>>>>>

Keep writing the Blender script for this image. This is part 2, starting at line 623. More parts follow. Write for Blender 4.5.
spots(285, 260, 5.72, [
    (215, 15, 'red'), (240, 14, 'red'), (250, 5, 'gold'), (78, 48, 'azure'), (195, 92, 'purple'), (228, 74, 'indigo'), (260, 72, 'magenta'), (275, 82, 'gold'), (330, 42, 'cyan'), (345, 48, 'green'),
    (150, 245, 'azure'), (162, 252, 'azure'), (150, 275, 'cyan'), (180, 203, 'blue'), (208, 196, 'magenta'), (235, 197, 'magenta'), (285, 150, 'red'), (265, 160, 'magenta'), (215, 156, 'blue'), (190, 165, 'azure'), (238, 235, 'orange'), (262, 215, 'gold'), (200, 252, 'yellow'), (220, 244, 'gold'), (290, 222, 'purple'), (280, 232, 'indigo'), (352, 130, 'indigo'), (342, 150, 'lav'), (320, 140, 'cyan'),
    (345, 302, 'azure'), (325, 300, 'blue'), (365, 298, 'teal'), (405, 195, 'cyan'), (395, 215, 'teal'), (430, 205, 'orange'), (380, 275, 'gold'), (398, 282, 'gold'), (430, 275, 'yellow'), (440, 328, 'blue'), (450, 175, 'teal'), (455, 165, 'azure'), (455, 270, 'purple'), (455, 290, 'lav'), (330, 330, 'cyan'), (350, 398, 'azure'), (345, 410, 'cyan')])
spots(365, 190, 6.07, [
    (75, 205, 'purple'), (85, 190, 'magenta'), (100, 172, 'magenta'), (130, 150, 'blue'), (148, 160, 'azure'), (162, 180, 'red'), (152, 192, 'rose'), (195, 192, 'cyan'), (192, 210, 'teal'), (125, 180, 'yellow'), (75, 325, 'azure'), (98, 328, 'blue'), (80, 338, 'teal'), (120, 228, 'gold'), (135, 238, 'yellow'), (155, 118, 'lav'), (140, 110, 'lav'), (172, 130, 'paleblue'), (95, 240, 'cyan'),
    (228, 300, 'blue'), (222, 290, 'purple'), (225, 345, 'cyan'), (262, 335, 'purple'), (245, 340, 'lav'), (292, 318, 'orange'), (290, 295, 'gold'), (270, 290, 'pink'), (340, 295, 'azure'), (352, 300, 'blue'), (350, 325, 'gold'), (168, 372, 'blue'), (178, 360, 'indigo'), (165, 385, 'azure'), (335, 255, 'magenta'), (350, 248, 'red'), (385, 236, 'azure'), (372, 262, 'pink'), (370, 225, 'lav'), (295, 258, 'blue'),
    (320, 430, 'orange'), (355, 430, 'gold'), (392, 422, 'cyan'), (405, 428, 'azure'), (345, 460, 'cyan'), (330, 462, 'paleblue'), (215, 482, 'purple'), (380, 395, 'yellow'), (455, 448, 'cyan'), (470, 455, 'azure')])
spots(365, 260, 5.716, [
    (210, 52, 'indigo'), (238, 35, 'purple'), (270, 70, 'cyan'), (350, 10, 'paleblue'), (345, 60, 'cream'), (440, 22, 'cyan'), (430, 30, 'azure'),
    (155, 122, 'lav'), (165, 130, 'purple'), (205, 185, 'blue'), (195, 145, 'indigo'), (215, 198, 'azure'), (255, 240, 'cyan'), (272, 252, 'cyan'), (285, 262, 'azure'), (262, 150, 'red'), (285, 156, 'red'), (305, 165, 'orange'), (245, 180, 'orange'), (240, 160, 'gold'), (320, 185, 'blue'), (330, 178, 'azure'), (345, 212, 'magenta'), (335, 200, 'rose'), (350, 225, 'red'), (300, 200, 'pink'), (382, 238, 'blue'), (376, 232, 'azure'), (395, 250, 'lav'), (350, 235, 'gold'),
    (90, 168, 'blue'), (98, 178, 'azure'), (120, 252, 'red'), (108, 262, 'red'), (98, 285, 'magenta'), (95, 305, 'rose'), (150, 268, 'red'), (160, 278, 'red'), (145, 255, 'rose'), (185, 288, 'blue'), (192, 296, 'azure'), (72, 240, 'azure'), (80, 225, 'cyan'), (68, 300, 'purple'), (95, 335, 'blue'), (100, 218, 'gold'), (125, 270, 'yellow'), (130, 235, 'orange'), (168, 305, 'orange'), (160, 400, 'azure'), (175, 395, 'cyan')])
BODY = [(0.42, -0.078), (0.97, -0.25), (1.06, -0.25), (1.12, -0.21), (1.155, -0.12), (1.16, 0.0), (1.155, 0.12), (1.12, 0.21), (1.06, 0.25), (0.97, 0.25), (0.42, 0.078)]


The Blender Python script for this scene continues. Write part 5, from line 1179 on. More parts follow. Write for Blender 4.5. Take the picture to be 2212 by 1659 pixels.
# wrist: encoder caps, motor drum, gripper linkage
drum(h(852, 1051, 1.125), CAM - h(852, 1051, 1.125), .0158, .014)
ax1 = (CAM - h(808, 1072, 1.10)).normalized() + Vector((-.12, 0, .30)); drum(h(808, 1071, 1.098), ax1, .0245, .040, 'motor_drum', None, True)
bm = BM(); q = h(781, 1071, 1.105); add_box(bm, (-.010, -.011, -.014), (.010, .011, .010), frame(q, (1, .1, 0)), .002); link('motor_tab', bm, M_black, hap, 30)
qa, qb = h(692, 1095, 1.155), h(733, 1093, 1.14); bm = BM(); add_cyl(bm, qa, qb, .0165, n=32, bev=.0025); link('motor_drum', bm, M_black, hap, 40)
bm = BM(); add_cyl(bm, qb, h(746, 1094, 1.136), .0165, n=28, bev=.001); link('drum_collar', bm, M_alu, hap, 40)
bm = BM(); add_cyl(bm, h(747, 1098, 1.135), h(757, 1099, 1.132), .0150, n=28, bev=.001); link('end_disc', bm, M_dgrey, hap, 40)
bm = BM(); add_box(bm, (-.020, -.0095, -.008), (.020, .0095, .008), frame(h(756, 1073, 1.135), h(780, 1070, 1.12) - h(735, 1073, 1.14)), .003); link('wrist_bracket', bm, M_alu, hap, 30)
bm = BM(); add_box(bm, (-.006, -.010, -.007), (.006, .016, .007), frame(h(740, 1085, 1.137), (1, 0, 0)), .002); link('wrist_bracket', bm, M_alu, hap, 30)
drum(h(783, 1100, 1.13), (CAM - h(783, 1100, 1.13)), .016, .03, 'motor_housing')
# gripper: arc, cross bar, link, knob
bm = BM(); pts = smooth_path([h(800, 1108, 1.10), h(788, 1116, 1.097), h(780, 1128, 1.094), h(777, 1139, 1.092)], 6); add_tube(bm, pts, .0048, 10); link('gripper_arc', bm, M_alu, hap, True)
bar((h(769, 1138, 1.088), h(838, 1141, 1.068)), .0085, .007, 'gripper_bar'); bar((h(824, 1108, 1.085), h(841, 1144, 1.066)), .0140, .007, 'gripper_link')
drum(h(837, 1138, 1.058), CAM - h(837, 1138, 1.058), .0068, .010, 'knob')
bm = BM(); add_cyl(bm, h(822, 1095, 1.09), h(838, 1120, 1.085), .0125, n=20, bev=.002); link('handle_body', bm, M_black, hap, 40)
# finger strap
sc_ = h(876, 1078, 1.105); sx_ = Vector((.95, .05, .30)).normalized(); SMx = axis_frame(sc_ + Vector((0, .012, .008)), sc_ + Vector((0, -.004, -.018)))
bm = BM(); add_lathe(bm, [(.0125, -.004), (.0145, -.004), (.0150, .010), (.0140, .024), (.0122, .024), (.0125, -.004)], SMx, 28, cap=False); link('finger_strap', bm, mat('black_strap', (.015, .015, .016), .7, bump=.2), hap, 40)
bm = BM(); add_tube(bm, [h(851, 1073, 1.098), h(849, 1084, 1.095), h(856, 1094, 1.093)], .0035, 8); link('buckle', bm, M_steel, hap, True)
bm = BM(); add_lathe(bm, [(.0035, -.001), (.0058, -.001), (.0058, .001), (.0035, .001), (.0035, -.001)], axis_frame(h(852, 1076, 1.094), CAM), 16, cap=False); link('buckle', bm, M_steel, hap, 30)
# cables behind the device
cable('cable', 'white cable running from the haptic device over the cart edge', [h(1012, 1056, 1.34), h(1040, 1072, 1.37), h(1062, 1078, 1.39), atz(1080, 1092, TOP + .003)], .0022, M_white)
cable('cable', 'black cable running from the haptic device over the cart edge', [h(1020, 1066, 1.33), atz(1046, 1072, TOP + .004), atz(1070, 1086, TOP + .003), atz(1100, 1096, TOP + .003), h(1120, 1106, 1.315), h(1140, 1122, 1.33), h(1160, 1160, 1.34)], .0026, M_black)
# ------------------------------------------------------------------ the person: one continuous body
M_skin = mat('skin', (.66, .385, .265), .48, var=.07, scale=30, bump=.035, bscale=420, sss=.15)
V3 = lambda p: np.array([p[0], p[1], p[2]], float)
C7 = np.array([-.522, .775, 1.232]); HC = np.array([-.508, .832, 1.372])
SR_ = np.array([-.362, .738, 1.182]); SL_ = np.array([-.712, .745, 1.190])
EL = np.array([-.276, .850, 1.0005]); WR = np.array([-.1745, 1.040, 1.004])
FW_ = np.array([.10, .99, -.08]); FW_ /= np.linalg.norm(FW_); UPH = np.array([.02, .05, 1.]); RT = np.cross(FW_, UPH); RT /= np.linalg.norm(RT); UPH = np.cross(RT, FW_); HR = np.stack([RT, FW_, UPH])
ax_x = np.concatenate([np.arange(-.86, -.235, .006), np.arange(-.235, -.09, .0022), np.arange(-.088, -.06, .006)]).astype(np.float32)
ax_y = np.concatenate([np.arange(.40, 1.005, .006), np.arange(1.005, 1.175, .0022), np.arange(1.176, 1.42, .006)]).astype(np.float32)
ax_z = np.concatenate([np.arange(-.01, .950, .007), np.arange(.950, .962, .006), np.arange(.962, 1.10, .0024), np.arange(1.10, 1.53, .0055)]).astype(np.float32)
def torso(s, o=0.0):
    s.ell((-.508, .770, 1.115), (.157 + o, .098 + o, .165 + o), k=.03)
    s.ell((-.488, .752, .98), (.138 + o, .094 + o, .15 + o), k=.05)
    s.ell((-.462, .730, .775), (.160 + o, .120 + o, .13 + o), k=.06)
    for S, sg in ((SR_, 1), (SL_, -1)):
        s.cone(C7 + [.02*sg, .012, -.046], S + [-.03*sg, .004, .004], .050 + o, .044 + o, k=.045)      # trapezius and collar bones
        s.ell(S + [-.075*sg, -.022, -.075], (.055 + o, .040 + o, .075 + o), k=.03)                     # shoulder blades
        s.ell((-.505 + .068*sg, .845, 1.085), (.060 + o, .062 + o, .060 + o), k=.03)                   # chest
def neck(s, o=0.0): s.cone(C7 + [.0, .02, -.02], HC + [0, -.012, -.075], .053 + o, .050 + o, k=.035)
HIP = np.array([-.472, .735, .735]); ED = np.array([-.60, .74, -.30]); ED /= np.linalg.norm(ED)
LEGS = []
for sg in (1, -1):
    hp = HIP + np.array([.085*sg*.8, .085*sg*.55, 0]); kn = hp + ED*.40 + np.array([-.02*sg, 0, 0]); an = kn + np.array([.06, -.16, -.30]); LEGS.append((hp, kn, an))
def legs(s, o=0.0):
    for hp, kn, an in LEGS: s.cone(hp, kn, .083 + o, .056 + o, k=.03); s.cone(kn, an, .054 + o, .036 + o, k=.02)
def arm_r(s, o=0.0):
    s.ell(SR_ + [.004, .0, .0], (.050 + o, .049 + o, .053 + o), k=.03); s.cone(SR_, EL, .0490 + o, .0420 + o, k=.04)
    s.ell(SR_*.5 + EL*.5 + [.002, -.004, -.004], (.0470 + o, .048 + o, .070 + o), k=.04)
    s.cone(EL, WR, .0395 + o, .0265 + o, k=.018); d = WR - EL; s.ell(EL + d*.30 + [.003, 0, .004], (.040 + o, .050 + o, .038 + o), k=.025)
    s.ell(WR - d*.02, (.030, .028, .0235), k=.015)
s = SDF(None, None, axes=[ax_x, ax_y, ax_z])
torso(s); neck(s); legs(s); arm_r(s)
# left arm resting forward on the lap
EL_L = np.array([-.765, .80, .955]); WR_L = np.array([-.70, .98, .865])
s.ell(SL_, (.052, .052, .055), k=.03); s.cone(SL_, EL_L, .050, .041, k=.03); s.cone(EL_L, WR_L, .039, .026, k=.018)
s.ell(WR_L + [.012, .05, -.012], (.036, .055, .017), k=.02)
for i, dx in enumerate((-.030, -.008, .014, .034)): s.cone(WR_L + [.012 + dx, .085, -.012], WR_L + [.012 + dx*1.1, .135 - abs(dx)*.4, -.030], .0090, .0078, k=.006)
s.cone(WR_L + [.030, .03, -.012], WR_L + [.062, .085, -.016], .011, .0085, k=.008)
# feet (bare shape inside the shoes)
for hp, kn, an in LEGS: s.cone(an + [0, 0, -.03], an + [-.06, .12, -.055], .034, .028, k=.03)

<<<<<

#### Exercise description:
Identify how many lines in the entries above include the string "parts", then state that number alone.

#### Answer to the exercise:
2